## Problem details
Retype the whole listing below, character for character.

**********

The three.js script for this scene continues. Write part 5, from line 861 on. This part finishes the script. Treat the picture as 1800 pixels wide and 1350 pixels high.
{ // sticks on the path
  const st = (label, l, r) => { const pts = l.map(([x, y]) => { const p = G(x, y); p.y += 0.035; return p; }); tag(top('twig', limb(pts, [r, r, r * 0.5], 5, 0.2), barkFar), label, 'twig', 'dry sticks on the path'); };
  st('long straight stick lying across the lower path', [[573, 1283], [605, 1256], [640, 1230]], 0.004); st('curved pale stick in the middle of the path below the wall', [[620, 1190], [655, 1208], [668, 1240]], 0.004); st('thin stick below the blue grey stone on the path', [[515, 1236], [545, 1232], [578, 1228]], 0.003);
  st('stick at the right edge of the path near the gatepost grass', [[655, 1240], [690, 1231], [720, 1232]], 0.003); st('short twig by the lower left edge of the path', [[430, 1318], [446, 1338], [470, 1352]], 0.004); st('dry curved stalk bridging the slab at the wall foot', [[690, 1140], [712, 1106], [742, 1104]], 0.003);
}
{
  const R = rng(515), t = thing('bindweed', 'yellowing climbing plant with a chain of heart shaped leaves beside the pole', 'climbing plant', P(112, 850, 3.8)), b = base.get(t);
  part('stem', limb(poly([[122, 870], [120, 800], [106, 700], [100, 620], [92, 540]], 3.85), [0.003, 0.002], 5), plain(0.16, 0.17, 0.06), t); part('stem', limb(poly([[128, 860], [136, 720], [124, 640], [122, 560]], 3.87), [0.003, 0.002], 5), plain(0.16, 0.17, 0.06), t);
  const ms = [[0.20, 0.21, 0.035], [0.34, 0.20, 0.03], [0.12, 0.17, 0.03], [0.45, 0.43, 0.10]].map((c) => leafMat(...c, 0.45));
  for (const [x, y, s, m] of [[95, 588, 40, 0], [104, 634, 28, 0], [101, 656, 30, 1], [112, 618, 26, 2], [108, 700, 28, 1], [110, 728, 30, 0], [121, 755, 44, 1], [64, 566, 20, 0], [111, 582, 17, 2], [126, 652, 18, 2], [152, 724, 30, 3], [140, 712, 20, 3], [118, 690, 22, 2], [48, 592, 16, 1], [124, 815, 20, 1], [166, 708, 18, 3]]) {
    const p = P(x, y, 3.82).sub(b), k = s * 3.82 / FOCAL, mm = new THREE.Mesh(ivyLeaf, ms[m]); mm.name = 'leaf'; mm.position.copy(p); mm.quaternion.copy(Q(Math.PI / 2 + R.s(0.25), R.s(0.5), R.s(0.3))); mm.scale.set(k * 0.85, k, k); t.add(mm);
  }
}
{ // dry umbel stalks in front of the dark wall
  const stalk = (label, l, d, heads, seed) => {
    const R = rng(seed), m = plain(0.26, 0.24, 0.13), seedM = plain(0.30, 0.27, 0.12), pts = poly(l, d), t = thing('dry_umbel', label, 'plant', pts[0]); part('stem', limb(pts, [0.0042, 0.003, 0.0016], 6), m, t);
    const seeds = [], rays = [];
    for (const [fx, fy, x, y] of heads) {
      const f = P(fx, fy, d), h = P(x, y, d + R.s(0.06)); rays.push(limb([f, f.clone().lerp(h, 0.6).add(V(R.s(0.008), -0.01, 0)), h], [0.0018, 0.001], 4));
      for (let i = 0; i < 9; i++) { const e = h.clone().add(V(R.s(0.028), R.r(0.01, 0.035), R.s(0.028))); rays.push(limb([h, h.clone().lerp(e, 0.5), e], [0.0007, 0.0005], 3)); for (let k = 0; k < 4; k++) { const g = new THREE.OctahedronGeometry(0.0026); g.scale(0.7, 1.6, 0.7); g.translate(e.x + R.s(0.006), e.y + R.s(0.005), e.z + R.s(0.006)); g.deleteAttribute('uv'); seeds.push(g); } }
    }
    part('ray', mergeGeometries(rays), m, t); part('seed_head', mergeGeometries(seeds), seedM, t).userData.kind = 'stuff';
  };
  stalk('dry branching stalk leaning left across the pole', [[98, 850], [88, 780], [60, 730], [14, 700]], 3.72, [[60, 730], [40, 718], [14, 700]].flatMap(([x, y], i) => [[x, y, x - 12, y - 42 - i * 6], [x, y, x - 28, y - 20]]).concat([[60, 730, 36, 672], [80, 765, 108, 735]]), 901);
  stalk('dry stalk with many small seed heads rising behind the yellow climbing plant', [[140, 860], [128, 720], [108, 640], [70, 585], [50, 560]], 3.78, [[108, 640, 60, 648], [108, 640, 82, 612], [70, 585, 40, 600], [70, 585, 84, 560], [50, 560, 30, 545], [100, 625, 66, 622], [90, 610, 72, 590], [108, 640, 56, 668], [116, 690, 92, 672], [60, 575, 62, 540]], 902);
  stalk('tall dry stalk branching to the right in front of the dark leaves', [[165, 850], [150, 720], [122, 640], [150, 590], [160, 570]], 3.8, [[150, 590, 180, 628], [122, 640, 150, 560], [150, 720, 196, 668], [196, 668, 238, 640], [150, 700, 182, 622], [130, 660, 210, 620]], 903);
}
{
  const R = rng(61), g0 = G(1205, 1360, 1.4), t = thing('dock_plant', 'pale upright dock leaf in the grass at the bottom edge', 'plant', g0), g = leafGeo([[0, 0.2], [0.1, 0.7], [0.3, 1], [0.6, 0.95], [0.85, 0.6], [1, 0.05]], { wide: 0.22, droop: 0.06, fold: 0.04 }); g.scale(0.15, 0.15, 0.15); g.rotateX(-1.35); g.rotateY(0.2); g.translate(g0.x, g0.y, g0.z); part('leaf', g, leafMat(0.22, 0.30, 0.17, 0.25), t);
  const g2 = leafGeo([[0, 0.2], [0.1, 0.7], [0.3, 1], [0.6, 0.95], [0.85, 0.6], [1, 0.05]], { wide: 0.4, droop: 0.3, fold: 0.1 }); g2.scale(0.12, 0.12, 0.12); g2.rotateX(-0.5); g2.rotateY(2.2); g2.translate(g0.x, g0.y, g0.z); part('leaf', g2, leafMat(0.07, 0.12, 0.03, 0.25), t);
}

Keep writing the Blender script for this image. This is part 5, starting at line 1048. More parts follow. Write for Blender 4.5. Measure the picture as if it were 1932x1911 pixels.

**********

## Reply
The three.js script for this scene continues. Write part 5, from line 861 on. This part finishes the script. Treat the picture as 1800 pixels wide and 1350 pixels high.
{ // sticks on the path
  const st = (label, l, r) => { const pts = l.map(([x, y]) => { const p = G(x, y); p.y += 0.035; return p; }); tag(top('twig', limb(pts, [r, r, r * 0.5], 5, 0.2), barkFar), label, 'twig', 'dry sticks on the path'); };
  st('long straight stick lying across the lower path', [[573, 1283], [605, 1256], [640, 1230]], 0.004); st('curved pale stick in the middle of the path below the wall', [[620, 1190], [655, 1208], [668, 1240]], 0.004); st('thin stick below the blue grey stone on the path', [[515, 1236], [545, 1232], [578, 1228]], 0.003);
  st('stick at the right edge of the path near the gatepost grass', [[655, 1240], [690, 1231], [720, 1232]], 0.003); st('short twig by the lower left edge of the path', [[430, 1318], [446, 1338], [470, 1352]], 0.004); st('dry curved stalk bridging the slab at the wall foot', [[690, 1140], [712, 1106], [742, 1104]], 0.003);
}
{
  const R = rng(515), t = thing('bindweed', 'yellowing climbing plant with a chain of heart shaped leaves beside the pole', 'climbing plant', P(112, 850, 3.8)), b = base.get(t);
  part('stem', limb(poly([[122, 870], [120, 800], [106, 700], [100, 620], [92, 540]], 3.85), [0.003, 0.002], 5), plain(0.16, 0.17, 0.06), t); part('stem', limb(poly([[128, 860], [136, 720], [124, 640], [122, 560]], 3.87), [0.003, 0.002], 5), plain(0.16, 0.17, 0.06), t);
  const ms = [[0.20, 0.21, 0.035], [0.34, 0.20, 0.03], [0.12, 0.17, 0.03], [0.45, 0.43, 0.10]].map((c) => leafMat(...c, 0.45));
  for (const [x, y, s, m] of [[95, 588, 40, 0], [104, 634, 28, 0], [101, 656, 30, 1], [112, 618, 26, 2], [108, 700, 28, 1], [110, 728, 30, 0], [121, 755, 44, 1], [64, 566, 20, 0], [111, 582, 17, 2], [126, 652, 18, 2], [152, 724, 30, 3], [140, 712, 20, 3], [118, 690, 22, 2], [48, 592, 16, 1], [124, 815, 20, 1], [166, 708, 18, 3]]) {
    const p = P(x, y, 3.82).sub(b), k = s * 3.82 / FOCAL, mm = new THREE.Mesh(ivyLeaf, ms[m]); mm.name = 'leaf'; mm.position.copy(p); mm.quaternion.copy(Q(Math.PI / 2 + R.s(0.25), R.s(0.5), R.s(0.3))); mm.scale.set(k * 0.85, k, k); t.add(mm);
  }
}
{ // dry umbel stalks in front of the dark wall
  const stalk = (label, l, d, heads, seed) => {
    const R = rng(seed), m = plain(0.26, 0.24, 0.13), seedM = plain(0.30, 0.27, 0.12), pts = poly(l, d), t = thing('dry_umbel', label, 'plant', pts[0]); part('stem', limb(pts, [0.0042, 0.003, 0.0016], 6), m, t);
    const seeds = [], rays = [];
    for (const [fx, fy, x, y] of heads) {
      const f = P(fx, fy, d), h = P(x, y, d + R.s(0.06)); rays.push(limb([f, f.clone().lerp(h, 0.6).add(V(R.s(0.008), -0.01, 0)), h], [0.0018, 0.001], 4));
      for (let i = 0; i < 9; i++) { const e = h.clone().add(V(R.s(0.028), R.r(0.01, 0.035), R.s(0.028))); rays.push(limb([h, h.clone().lerp(e, 0.5), e], [0.0007, 0.0005], 3)); for (let k = 0; k < 4; k++) { const g = new THREE.OctahedronGeometry(0.0026); g.scale(0.7, 1.6, 0.7); g.translate(e.x + R.s(0.006), e.y + R.s(0.005), e.z + R.s(0.006)); g.deleteAttribute('uv'); seeds.push(g); } }
    }
    part('ray', mergeGeometries(rays), m, t); part('seed_head', mergeGeometries(seeds), seedM, t).userData.kind = 'stuff';
  };
  stalk('dry branching stalk leaning left across the pole', [[98, 850], [88, 780], [60, 730], [14, 700]], 3.72, [[60, 730], [40, 718], [14, 700]].flatMap(([x, y], i) => [[x, y, x - 12, y - 42 - i * 6], [x, y, x - 28, y - 20]]).concat([[60, 730, 36, 672], [80, 765, 108, 735]]), 901);
  stalk('dry stalk with many small seed heads rising behind the yellow climbing plant', [[140, 860], [128, 720], [108, 640], [70, 585], [50, 560]], 3.78, [[108, 640, 60, 648], [108, 640, 82, 612], [70, 585, 40, 600], [70, 585, 84, 560], [50, 560, 30, 545], [100, 625, 66, 622], [90, 610, 72, 590], [108, 640, 56, 668], [116, 690, 92, 672], [60, 575, 62, 540]], 902);
  stalk('tall dry stalk branching to the right in front of the dark leaves', [[165, 850], [150, 720], [122, 640], [150, 590], [160, 570]], 3.8, [[150, 590, 180, 628], [122, 640, 150, 560], [150, 720, 196, 668], [196, 668, 238, 640], [150, 700, 182, 622], [130, 660, 210, 620]], 903);
}
{
  const R = rng(61), g0 = G(1205, 1360, 1.4), t = thing('dock_plant', 'pale upright dock leaf in the grass at the bottom edge', 'plant', g0), g = leafGeo([[0, 0.2], [0.1, 0.7], [0.3, 1], [0.6, 0.95], [0.85, 0.6], [1, 0.05]], { wide: 0.22, droop: 0.06, fold: 0.04 }); g.scale(0.15, 0.15, 0.15); g.rotateX(-1.35); g.rotateY(0.2); g.translate(g0.x, g0.y, g0.z); part('leaf', g, leafMat(0.22, 0.30, 0.17, 0.25), t);
  const g2 = leafGeo([[0, 0.2], [0.1, 0.7], [0.3, 1], [0.6, 0.95], [0.85, 0.6], [1, 0.05]], { wide: 0.4, droop: 0.3, fold: 0.1 }); g2.scale(0.12, 0.12, 0.12); g2.rotateX(-0.5); g2.rotateY(2.2); g2.translate(g0.x, g0.y, g0.z); part('leaf', g2, leafMat(0.07, 0.12, 0.03, 0.25), t);
}

Keep writing the Blender script for this image. This is part 5, starting at line 1048. More parts follow. Write for Blender 4.5. Measure the picture as if it were 1932x1911 pixels.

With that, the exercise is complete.